How to Trade the Three Drives Pattern?

To trade the Three drive pattern, you must wait for confirmation that the reversal occurred after completing the third drive. You can use various methods to confirm the reversal, such as candlestick patterns, trend lines, indicators, or volume.

Once you receive confirmation, you can enter a trade in the opposite direction of the drives. For example, if you have identified a bullish Three drive pattern, you can enter a long position after the price reverses from point 3.

Your stop loss should be placed below (above) point 3 for a bullish (bearish) pattern. This is where the pattern becomes invalid.

Your profit target should be based on the Fibonacci retracement level of the entire move from point zero to point 3. The most common target is 0.618 for this move, but you can also use other levels, such as 0.382 or 0.786.

How Can I Backtest the Three Drive Pattern?

Backtesting means testing a trading strategy on historical data to evaluate its performance and validity. To backtest the Three Drives Pattern, you need to follow these steps:

  • Choose a market and time frame on which you want to test the pattern.
  • Apply the Fibonacci tools and the Elliott Wave Principle to identify your chart's potential Three Drives Patterns.
  • Define your entry, exit, and stop-loss rules based on the pattern criteria and your trading style.
  • Record the results of each trade, such as the entry price, exit price, profit or loss, and duration.
  • Analyse the results using statistical measures, such as the number of trades, win rate, risk-reward ratio, average profit or loss, maximum drawdown, and profitability factor.
  • Compare the results with a benchmark, such as a buy-and-hold or random entry strategy.
  • Optimise and refine your strategy based on the results and feedback.

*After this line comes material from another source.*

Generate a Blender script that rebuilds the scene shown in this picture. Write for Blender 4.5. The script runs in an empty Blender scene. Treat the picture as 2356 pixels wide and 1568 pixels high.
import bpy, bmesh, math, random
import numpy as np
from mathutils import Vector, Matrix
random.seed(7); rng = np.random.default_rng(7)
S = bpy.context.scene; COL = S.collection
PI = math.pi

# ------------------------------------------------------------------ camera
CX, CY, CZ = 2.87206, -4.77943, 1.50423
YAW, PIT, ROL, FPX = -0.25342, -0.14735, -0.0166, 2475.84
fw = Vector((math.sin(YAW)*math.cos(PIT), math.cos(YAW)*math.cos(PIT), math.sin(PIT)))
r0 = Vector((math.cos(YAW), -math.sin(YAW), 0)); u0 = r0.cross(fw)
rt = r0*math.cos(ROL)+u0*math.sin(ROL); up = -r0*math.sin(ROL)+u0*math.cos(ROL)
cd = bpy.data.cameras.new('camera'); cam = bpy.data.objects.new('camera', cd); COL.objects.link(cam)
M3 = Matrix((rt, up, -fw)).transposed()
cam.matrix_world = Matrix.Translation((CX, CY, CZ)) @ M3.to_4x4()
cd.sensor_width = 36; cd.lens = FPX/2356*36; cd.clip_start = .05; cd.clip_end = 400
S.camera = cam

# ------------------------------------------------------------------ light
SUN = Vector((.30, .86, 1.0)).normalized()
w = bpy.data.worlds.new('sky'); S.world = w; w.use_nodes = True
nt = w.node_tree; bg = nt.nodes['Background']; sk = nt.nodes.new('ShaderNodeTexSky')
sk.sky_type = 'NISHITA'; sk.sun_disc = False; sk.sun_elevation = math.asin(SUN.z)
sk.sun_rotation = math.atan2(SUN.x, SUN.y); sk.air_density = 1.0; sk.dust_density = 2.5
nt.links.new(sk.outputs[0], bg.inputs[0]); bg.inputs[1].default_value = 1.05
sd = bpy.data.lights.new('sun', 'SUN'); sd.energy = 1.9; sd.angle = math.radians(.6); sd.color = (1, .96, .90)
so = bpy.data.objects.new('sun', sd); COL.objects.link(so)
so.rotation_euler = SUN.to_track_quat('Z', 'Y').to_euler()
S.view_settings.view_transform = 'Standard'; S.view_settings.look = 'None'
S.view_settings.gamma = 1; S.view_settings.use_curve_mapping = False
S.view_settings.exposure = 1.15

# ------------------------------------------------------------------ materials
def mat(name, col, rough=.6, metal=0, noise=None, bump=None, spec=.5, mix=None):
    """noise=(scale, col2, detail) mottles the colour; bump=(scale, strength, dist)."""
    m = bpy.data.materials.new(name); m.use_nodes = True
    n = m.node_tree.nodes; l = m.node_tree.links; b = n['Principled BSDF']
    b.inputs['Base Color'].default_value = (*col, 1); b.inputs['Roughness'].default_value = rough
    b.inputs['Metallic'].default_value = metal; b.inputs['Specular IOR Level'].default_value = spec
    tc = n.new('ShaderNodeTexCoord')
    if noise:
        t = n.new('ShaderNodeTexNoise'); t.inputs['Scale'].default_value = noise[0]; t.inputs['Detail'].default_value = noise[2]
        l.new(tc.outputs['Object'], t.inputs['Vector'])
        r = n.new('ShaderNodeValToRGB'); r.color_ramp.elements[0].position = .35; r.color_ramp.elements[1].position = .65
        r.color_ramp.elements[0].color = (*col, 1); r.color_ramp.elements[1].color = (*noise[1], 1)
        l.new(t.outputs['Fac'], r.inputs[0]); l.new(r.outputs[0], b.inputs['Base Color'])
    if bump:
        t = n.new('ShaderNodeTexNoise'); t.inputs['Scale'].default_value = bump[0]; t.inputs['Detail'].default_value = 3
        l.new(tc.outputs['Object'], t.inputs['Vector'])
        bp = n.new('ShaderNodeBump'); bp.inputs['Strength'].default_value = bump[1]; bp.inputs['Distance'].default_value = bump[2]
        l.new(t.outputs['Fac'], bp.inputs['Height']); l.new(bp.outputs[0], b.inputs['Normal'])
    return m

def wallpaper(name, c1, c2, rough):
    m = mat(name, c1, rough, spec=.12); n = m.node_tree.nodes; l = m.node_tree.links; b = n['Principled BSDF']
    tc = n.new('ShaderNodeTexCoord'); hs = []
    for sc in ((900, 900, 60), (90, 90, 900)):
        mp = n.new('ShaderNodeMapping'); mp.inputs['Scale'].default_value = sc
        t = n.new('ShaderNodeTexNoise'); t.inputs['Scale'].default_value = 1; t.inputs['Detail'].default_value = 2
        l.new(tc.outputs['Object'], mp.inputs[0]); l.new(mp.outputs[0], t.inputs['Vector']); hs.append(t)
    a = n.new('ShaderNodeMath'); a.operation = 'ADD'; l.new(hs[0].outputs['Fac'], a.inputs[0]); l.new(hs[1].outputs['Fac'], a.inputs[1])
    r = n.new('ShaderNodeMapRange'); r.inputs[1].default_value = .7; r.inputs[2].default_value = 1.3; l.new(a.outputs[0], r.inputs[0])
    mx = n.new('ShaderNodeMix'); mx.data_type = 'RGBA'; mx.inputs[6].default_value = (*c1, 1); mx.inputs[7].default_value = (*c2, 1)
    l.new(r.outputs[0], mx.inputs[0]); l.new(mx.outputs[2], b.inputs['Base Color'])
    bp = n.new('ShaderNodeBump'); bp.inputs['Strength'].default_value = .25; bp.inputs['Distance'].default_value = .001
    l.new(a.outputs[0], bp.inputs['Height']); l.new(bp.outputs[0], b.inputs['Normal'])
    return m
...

Backtesting can help you gain confidence and improve your skills in trading the Three Drives Pattern. However, you should know the limitations and pitfalls of backtesting, such as data mining, curve fitting, overfitting, and survivorship bias. 

Conclusion

The Three Drives Pattern is not very common, but it can be rewarding when it occurs. It is worth watching for this pattern on your charts, as it can signal a significant change in the market trend.